The Witness is all over the place, pulling books off the shelves.  They are, of course not real books, nor are they eBooks; they are books you have read.  After all, this is a metaphor and within its parameters are these two characters who are aspects of you.

Nevertheless, they are throwing books at one another, yelling, arguing about the need to keep the fire going under the crucible, because there would not be any kind of story at all if there were no arguing, no setting one against the other of worthy opponents, no neighbors such as your sorry-ass self who, at one time, one early, long ago time, thought such things could be compartmentalized, kept at discreet remove from one another.
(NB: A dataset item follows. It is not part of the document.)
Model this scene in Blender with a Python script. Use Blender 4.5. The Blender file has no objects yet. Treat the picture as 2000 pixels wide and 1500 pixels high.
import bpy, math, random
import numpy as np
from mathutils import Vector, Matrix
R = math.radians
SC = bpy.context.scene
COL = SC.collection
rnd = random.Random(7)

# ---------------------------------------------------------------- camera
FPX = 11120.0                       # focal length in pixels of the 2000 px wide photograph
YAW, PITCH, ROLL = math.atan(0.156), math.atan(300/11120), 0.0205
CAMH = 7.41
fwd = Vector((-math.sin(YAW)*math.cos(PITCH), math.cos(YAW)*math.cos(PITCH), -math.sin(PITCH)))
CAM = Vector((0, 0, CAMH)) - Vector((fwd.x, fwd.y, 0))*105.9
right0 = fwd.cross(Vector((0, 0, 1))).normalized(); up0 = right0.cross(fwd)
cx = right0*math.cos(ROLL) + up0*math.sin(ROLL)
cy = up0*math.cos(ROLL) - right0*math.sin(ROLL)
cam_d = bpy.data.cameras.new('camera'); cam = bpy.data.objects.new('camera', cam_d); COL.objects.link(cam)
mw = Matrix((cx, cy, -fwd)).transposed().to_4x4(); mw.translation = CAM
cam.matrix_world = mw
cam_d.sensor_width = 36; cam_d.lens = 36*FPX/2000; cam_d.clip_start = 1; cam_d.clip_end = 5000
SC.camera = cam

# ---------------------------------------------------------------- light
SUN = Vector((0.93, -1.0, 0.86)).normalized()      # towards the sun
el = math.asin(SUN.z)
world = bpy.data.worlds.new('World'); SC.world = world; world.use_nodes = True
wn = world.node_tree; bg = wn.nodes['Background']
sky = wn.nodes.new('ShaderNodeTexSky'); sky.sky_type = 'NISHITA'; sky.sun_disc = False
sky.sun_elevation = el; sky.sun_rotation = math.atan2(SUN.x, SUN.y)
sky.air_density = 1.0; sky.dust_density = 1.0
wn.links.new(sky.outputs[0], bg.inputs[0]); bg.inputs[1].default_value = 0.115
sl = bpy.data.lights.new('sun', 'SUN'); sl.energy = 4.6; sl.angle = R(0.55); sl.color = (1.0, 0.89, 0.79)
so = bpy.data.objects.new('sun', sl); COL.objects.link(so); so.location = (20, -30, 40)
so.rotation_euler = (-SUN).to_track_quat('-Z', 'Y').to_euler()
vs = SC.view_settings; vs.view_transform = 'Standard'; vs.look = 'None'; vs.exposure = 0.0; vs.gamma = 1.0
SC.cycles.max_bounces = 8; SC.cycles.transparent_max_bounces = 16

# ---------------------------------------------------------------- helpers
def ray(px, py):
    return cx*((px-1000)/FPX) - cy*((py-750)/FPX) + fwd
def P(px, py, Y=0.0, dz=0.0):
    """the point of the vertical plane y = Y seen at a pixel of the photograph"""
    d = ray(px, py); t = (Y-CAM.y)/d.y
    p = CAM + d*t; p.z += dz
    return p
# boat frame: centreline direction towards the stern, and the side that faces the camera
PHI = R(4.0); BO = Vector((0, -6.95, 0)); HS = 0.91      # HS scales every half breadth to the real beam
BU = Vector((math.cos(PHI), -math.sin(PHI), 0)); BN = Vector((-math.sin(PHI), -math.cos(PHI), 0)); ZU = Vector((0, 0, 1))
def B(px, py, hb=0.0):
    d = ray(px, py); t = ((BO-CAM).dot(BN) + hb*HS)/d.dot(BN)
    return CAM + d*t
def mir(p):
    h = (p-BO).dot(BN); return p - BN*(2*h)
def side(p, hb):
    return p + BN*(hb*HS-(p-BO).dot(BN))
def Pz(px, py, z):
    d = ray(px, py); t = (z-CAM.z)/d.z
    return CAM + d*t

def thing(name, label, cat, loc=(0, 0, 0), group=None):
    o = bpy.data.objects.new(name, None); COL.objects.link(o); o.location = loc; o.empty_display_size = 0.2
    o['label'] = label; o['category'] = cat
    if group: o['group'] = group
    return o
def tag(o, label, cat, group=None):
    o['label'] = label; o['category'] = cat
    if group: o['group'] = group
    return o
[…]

Police, when responding to charges of domestic violence in progress, are wary of being turned on by both parties, including the one they’d come to protect.  You are not so much fearful of being harmed as of being kept up, jangling as if from too much coffee, quite willing to let sleeping parts of you solve the battle, quite willing for the adrenaline to dissipate, but certain your fate is not to be settled with such simple measures.  In a sense, they both turn on you, The Witness and The Writer, reminding you how it was you who brought them into being in the first place.

“Through hundreds, thousands of dreadful things until you reached some competence and invited us into the picture, we had to suffer,"  they said, turning on you as you attempted to separate them, quiet them down so you could get back to doing some work.  "Now, you can suck it up and keep the vigil with us.  We are in this together.”